Obama and Merkel addressed a timeless Bavarian scene, with music by a festive band including long wooden alphorns. Residents of the village of 2,000 filled the town square wearing traditional dress: wool hats decorated with feathers and goat hair plumes, women in dirndls and men in lederhosen. Well before noon they gathered at long tables covered in blue gingham tablecloths, drinking beer in what looked more like a biergarten than the setting for a presidential address.

"Gruess Gott!" Obama began, which literally translates as "greetings from god" but is the typical Bavarian greeting instead of "good day."

"I have to admit that I forgot to bring my lederhosen but I'm going to see if I can buy some while I'm here," Obama joked.

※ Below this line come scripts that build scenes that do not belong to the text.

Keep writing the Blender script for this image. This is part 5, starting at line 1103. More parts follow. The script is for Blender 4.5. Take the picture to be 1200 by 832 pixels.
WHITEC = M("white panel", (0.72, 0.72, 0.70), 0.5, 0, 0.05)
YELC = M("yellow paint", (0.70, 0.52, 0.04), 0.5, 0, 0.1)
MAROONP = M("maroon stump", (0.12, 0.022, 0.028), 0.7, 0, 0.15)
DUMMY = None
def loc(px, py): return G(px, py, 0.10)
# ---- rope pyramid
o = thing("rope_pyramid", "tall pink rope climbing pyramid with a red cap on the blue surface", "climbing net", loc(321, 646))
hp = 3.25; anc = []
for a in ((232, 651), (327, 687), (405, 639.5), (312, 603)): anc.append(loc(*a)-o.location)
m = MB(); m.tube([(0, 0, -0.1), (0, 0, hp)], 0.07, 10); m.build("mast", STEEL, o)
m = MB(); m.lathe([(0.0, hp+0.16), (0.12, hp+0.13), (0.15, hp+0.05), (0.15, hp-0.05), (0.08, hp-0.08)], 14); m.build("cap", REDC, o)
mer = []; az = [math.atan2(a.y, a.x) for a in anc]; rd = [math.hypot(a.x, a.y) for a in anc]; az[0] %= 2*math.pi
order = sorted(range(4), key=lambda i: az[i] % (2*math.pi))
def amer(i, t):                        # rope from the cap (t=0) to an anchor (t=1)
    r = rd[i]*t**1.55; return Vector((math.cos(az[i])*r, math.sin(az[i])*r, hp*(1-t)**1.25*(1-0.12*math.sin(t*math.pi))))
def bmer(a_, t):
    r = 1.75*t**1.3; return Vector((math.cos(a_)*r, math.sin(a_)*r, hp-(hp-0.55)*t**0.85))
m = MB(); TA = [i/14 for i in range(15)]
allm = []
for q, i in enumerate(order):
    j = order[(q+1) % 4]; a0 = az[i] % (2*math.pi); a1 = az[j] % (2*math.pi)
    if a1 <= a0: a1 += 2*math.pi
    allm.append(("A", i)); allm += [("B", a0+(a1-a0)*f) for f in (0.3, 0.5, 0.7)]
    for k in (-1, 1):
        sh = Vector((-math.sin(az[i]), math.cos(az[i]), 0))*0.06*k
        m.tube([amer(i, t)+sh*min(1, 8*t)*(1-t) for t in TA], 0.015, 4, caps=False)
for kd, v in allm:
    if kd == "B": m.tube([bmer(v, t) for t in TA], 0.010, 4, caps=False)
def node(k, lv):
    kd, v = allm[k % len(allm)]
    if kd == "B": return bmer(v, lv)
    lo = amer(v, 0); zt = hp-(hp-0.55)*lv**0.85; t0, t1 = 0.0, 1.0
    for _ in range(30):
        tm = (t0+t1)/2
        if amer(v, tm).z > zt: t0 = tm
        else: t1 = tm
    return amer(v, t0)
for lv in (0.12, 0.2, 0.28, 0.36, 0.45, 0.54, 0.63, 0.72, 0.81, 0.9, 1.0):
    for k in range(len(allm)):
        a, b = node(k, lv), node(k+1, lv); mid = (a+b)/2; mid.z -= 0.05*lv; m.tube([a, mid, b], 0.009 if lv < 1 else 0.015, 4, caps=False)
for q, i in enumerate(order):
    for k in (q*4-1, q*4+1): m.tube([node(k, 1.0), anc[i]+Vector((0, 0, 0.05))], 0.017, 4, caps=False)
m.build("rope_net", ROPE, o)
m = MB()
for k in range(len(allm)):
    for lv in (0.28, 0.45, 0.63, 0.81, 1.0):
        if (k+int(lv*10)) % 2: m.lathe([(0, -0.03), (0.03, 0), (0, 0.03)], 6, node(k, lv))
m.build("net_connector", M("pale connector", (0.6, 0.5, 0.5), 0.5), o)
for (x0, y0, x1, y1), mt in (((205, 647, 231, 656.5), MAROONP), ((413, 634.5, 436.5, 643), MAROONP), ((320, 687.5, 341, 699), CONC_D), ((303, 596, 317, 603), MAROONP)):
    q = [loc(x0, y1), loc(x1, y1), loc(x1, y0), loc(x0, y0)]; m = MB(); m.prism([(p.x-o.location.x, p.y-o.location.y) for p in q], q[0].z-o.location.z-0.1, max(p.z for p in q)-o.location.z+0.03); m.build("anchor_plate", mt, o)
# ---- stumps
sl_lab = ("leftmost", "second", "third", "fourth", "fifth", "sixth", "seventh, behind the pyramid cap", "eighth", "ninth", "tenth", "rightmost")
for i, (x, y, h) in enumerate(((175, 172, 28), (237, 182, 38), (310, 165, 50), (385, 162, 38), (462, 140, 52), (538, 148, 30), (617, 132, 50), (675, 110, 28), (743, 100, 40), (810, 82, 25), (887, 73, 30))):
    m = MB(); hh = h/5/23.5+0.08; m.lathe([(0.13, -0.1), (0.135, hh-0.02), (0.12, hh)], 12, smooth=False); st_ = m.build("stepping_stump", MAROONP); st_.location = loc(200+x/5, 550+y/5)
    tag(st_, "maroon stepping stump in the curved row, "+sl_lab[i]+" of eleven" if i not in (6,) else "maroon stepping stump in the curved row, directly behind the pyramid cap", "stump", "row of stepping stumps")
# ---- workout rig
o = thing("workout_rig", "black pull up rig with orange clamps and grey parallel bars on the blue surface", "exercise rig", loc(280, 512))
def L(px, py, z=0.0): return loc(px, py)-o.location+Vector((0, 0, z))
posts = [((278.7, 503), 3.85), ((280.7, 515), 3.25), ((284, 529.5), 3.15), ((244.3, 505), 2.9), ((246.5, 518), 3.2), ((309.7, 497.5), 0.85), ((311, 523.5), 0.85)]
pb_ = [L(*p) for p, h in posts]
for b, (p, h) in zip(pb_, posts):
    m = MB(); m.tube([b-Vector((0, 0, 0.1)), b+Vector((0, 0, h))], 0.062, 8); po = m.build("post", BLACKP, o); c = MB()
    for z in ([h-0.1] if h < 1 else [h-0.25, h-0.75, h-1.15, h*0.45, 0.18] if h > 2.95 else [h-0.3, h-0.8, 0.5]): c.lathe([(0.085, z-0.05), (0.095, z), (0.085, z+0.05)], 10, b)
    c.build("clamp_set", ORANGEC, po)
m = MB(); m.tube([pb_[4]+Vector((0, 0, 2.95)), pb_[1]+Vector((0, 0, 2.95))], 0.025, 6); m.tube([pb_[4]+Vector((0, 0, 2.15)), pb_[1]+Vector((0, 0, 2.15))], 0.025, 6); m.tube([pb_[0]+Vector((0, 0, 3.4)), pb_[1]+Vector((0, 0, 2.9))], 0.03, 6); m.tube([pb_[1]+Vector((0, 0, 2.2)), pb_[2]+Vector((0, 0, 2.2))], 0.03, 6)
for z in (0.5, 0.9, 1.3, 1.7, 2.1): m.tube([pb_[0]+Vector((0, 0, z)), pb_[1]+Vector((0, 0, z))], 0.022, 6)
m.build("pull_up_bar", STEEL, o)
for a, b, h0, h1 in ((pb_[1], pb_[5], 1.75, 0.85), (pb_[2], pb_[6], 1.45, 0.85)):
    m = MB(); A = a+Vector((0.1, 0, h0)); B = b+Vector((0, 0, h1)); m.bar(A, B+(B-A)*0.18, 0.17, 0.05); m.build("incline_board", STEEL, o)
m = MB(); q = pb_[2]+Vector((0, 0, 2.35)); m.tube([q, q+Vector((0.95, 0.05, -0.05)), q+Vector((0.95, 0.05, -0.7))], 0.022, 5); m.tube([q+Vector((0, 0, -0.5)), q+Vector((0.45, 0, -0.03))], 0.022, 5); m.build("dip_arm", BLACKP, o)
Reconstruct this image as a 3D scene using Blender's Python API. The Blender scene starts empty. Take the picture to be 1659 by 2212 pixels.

He said when he first heard the G-7 would meet in Bavaria, he hoped it would be during Octoberfest.

"But then again, there's never a bad day for a beer and a weisswurst," Obama said. "And I can't think of a better place to come to celebrate the enduring friendship between the German and the American people."

After his remarks, Obama and Merkel joined one of the tables, toasting tall beer steins, eating pretzels and sausage. The leaders planned to meet privately afterward at the nearby site of the two-day summit of the Group of Seven leading industrial nations to coordinate their agenda before joining their counterparts from Britain, France, Italy, Canada and Japan.

The G-7 meeting at the Schloss Elmau resort is expected to be dominated by discussions of the West's response to the clashes between Ukraine and pro-Russian forces. Russian President Vladimir Putin was ousted from the group last year over his aggressive moves on the former Soviet state.

Despite their efforts to isolate him, the Russian president remains a central player in international affairs, including the U.S.-led nuclear talks with Iran, even with the pledge by Western leaders to try to isolate Putin while the crisis in Ukraine persists.

Also high on the G-7 agenda are the global economy, terrorism, climate change and trade as Obama negotiates separate pacts across the Pacific and Atlantic.

Next week, Germans will be looking to future U.S. relations beyond Obama's presidency. Republican presidential hopeful Jeb Bush plans to kick off a six-day European trip with a speech Tuesday in Berlin to the economic council of the Christian Democratic Union, the conservative party led by Merkel.